**What is required:**
Reproduce each line from the first in the data through the line that contains "cb.xf(CI); cb.build('cable', M['cablepale'], pad_c)" exactly; give nothing else.

Data entries:
..............................
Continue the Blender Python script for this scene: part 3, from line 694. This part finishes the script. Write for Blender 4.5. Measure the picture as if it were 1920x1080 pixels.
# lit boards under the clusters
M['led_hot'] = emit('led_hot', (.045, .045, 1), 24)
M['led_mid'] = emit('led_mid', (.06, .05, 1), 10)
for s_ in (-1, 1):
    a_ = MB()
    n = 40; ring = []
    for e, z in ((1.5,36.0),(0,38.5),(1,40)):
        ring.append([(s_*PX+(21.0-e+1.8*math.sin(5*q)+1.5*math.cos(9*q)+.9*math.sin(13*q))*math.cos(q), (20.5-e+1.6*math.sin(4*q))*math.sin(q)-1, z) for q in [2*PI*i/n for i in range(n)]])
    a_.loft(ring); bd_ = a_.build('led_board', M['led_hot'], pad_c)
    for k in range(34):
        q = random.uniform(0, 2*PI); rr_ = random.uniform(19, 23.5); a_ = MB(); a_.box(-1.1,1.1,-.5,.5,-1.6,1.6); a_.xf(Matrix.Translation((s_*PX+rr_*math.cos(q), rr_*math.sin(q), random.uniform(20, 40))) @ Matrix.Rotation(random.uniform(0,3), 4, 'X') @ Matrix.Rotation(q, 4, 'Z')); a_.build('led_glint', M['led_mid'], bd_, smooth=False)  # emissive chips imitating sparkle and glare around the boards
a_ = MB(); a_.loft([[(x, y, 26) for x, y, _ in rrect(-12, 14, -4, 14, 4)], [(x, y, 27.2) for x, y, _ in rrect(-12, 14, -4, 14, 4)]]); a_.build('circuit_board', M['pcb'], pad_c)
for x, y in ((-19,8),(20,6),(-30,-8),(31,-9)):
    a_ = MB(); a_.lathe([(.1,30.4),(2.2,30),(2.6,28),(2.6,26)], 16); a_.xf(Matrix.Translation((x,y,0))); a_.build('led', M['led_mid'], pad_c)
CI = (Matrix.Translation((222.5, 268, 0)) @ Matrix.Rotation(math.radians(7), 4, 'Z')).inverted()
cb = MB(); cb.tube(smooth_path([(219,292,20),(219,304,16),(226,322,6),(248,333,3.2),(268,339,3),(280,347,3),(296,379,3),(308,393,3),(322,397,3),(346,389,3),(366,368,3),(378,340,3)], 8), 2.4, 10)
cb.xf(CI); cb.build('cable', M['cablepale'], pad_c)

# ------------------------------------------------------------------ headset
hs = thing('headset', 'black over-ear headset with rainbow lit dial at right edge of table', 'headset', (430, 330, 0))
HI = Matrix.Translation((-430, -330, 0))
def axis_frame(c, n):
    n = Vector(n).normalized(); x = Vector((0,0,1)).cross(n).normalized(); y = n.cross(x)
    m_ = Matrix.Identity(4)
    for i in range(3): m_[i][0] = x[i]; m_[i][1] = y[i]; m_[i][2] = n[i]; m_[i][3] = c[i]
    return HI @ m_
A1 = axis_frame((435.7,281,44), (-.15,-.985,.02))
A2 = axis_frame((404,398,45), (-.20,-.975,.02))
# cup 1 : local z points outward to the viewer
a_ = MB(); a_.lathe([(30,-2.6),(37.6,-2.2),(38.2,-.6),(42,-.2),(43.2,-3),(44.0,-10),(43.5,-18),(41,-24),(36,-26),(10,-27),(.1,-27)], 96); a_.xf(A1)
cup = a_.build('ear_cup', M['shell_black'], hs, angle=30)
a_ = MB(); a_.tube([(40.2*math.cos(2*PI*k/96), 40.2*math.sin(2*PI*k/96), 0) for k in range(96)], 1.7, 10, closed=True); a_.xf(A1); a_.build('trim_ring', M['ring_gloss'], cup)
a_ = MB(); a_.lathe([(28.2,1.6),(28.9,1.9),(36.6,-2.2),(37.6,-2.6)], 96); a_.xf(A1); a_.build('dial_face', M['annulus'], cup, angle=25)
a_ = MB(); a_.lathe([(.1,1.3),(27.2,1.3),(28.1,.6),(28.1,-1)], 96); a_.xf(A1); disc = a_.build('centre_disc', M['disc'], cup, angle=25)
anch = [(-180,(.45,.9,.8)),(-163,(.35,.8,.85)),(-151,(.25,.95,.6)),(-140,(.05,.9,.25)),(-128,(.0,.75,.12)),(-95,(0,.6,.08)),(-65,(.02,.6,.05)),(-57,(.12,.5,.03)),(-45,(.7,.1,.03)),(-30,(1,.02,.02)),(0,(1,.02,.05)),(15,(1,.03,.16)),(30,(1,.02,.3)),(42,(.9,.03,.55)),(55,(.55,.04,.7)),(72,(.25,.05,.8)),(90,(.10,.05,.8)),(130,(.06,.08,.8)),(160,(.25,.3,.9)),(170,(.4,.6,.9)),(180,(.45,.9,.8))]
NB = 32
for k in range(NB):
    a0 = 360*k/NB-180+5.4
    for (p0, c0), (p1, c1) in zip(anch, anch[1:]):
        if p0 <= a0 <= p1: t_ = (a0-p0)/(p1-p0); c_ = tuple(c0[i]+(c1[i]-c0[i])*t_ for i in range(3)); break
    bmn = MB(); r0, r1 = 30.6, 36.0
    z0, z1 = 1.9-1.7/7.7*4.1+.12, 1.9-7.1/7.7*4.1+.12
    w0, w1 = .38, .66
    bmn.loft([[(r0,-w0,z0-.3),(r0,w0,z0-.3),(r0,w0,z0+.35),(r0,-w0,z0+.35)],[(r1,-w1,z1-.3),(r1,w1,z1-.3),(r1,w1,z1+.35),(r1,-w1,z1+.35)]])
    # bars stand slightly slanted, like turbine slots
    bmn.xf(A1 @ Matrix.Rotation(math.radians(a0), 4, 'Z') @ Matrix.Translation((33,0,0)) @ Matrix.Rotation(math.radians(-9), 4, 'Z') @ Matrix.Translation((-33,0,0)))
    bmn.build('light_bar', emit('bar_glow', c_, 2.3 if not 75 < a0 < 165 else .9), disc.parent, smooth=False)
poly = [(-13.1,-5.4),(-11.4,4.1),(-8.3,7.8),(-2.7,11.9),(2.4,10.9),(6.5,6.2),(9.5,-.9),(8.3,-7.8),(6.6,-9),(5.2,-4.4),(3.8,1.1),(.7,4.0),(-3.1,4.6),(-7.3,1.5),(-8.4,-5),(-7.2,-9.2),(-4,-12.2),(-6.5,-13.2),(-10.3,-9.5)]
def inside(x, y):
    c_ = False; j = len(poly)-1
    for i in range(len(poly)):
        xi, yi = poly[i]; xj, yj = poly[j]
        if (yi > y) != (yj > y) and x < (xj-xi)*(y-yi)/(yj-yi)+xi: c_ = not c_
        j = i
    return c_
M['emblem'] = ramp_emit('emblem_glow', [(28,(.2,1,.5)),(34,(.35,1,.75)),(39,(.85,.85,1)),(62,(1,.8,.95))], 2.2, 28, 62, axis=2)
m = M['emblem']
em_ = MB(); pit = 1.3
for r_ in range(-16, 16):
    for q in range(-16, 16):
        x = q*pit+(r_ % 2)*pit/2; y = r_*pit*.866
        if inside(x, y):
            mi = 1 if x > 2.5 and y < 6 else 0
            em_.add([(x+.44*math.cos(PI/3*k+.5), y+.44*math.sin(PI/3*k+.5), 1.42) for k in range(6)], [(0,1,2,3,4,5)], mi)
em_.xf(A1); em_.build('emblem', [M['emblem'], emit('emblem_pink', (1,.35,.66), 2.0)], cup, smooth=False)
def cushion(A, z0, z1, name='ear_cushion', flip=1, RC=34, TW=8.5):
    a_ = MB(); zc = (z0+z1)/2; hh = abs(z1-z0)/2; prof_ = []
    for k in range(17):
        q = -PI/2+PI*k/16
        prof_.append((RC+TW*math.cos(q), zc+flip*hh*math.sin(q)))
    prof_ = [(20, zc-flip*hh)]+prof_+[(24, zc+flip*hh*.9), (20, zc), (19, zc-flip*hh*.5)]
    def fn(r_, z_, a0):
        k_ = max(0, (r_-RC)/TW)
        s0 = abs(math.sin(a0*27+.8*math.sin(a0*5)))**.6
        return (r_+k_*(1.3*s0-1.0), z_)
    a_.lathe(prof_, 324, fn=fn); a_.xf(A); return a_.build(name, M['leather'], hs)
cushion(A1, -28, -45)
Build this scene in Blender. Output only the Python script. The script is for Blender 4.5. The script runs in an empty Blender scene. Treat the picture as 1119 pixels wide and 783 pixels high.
..............................
**Solution for this exercise:**
Continue the Blender Python script for this scene: part 3, from line 694. This part finishes the script. Write for Blender 4.5. Measure the picture as if it were 1920x1080 pixels.
# lit boards under the clusters
M['led_hot'] = emit('led_hot', (.045, .045, 1), 24)
M['led_mid'] = emit('led_mid', (.06, .05, 1), 10)
for s_ in (-1, 1):
    a_ = MB()
    n = 40; ring = []
    for e, z in ((1.5,36.0),(0,38.5),(1,40)):
        ring.append([(s_*PX+(21.0-e+1.8*math.sin(5*q)+1.5*math.cos(9*q)+.9*math.sin(13*q))*math.cos(q), (20.5-e+1.6*math.sin(4*q))*math.sin(q)-1, z) for q in [2*PI*i/n for i in range(n)]])
    a_.loft(ring); bd_ = a_.build('led_board', M['led_hot'], pad_c)
    for k in range(34):
        q = random.uniform(0, 2*PI); rr_ = random.uniform(19, 23.5); a_ = MB(); a_.box(-1.1,1.1,-.5,.5,-1.6,1.6); a_.xf(Matrix.Translation((s_*PX+rr_*math.cos(q), rr_*math.sin(q), random.uniform(20, 40))) @ Matrix.Rotation(random.uniform(0,3), 4, 'X') @ Matrix.Rotation(q, 4, 'Z')); a_.build('led_glint', M['led_mid'], bd_, smooth=False)  # emissive chips imitating sparkle and glare around the boards
a_ = MB(); a_.loft([[(x, y, 26) for x, y, _ in rrect(-12, 14, -4, 14, 4)], [(x, y, 27.2) for x, y, _ in rrect(-12, 14, -4, 14, 4)]]); a_.build('circuit_board', M['pcb'], pad_c)
for x, y in ((-19,8),(20,6),(-30,-8),(31,-9)):
    a_ = MB(); a_.lathe([(.1,30.4),(2.2,30),(2.6,28),(2.6,26)], 16); a_.xf(Matrix.Translation((x,y,0))); a_.build('led', M['led_mid'], pad_c)
CI = (Matrix.Translation((222.5, 268, 0)) @ Matrix.Rotation(math.radians(7), 4, 'Z')).inverted()
cb = MB(); cb.tube(smooth_path([(219,292,20),(219,304,16),(226,322,6),(248,333,3.2),(268,339,3),(280,347,3),(296,379,3),(308,393,3),(322,397,3),(346,389,3),(366,368,3),(378,340,3)], 8), 2.4, 10)
cb.xf(CI); cb.build('cable', M['cablepale'], pad_c)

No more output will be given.